Hawai’i Volcanoes National Park is the number one tourist destination in the state for very good reason. Here you have an opportunity to look through a window into the underworld and see powerful geologic forces in action, any time of day or night. Kilauea Crater is currently the most active volcano on the island. In 2008 a new vent opened up in Halema’uma’u Crater, which leads directly to a large pool of magma below. Throughout the day you can see the plume of steam and noxious gases being emitted from the vent, but the real show is at night. Light from the orange molten lava reflects off the plume, giving the entire vent an eerie glow, easily visible from the Jaggar Museum overlook. The plume acts as a mirror, reflecting a world rarely visible on the earth’s surface. Although the surface lava flows have been greatly reduced in recent months, you can still also see lava pouring directly into the ocean on county land outside the park. We opted out of this adventure, due to lack of time and necessary equipment. You should take at least two flashlights with you if you go to observe the lava flow at dusk and a pair of protective gloves would be a good idea as well, because ‘a’a is sharp as glass, should you trip while walking over uneven ground in the dark to get back to your car. We weren’t completely disappointed, because you can see the steam plume from the far southern part of the park. To know that I was in sight of new land being created at that very moment was thrill enough for me…for now.

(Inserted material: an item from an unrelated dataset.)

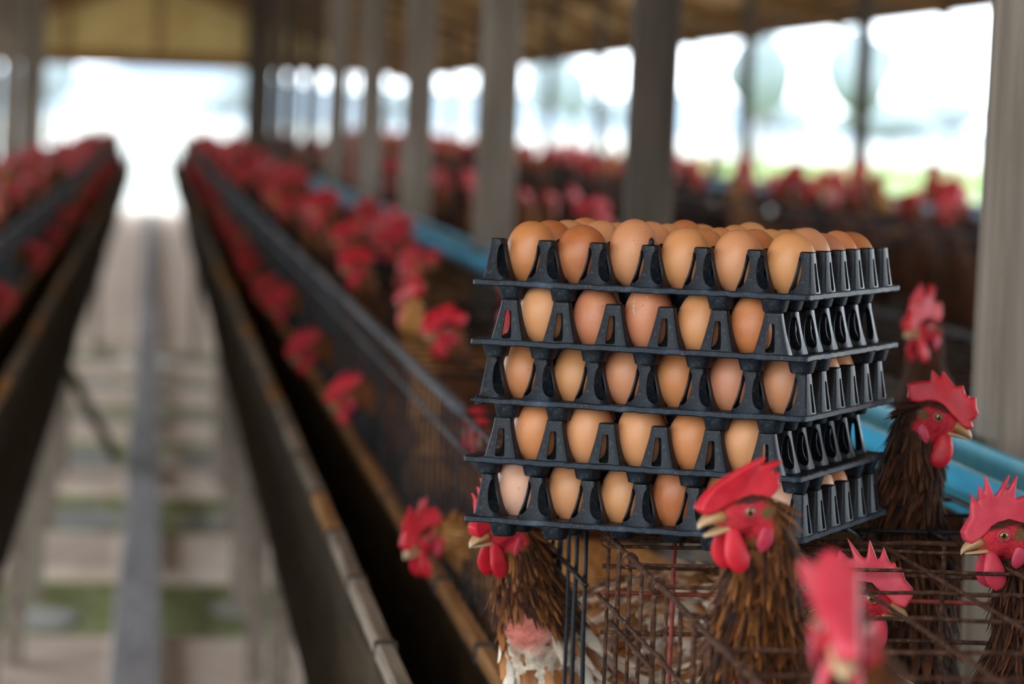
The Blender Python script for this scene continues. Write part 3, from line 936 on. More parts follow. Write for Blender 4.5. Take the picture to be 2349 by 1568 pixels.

The sleepy artist colony of Volcano is just a five minute drive from the park. If you decide to stay, plan your meals ahead of time and stock up on provisions in Kona or Hilo before you arrive. The town does cater to tourists, but it doesn’t bend over backward for them. Few restaurants are open for dinner and many have limited daytime hours. We found some good salads and soups at Café O’hia, but chose to make most of our dinners at our hostel using produce we purchased from the Hilo farmer’s market. We stayed at the Holo Holo Inn , which provides dormitory and private accommodations for a very reasonable price. Our private room with a shared bathroom was just $56/night. Because it was the off-season, I actually never had to share the bathroom and we had total access to their hostel kitchen, which was stocked with everything you could need, including beautiful dishware made from a local pottery artist.

In my next installment, I’ll give details on our time spent in the Hilo area and talk about the sights to see on the northern route back to Kona. As for now, I need to wrap up so I can finish packing before my trip to Chicago tomorrow. I’ll be home for ten days to visit family and friends, and then return to Three Rivers for a bit before heading to Minneapolis for Christmas. I hope you all are enjoying the joyous holiday season!